The flamelet model gives optimum economy.

Phil

Re: detailed chemistry EDC model
 

Hi Phil

Thank you for your answer. You are right that the PDF transport model is superior, but the computational expense makes it useless for practical applications (for now).

The flamelet model has become a lot more interesting with the new unsteady post processing feature in Fluent 6.3, but still it assumes fast chemistry for the steady modelling part, which can be problematic for low temperature CO burnout (which is part of what I am modeling).

Besides I like the concept of the EDC model, which decouples the chemistry part and treat it on a fundamental level.

/Jimmy

Re: detailed chemistry EDC model
 

You're using an eddy dissipation type model for CO burnout? I'll eat my hat is you even get reasonable results. It WILL over predict the temperature.

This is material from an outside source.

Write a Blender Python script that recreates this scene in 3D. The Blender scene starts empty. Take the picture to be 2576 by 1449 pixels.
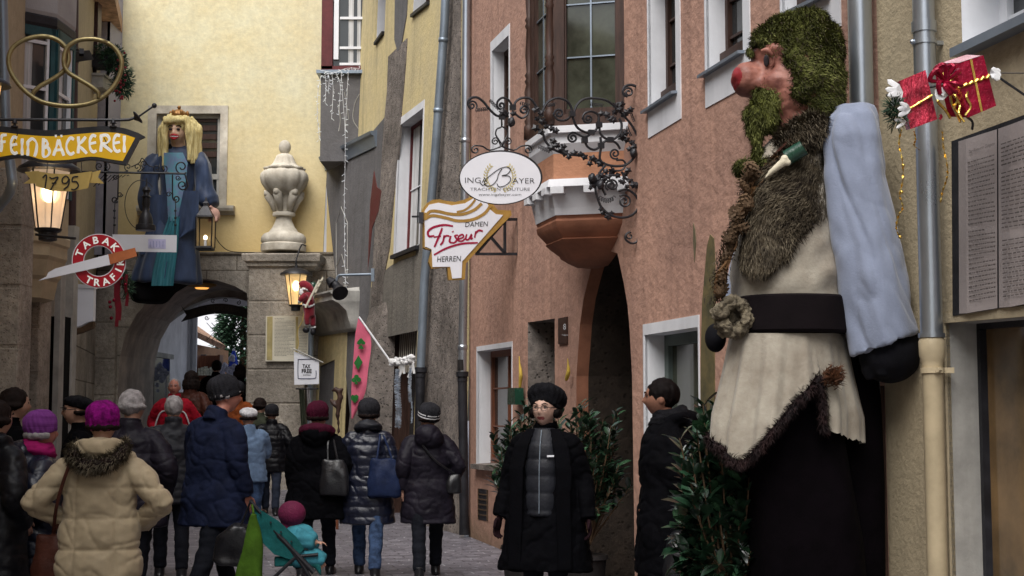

Most people use a cluster to use the pdf transport model. How can something be more practical when it gives inaccurate results?

The NOx model can be used to predict slow burning flames.

Phil

Re: detailed chemistry EDC model
 

The EDC model in Fluent uses a plug flow reactor

Needing Help,Please
 

I am running some experimental cases with EDC, and if I run the same cases with PDF(Non-premixed Combustion) model in Ansys Fluent, the adiabatic flame temperature would be different for PDF models (1800K), but in EDC ( T= 2200K and above). So the difference is around 400K or more sometimes. Just for your information ( everything which i am using is the same like the geometry, meshing, and the boundary conditions, etc) Only the model is different. So, i need your experience guys to figure out why this difference in temperature.
Also, I want to run one case in PRO II software, and see what would be the temperature, what kind of reactor should i use?
Thank you so much in advance!

EDC model has two key model parameters which should be noted here. The volume fraction constant and time scale constant. Using the default values could be a reason for the over prediction of the temperature. I think these model parameters should not be treated as global constant. For e.g., increasing the time scale constant from the default value (I think 0.408) to several orders in magnitude could bring down the temperature. As it delays the reaction. I think what are the correct model parameters for a given system is the difficult question.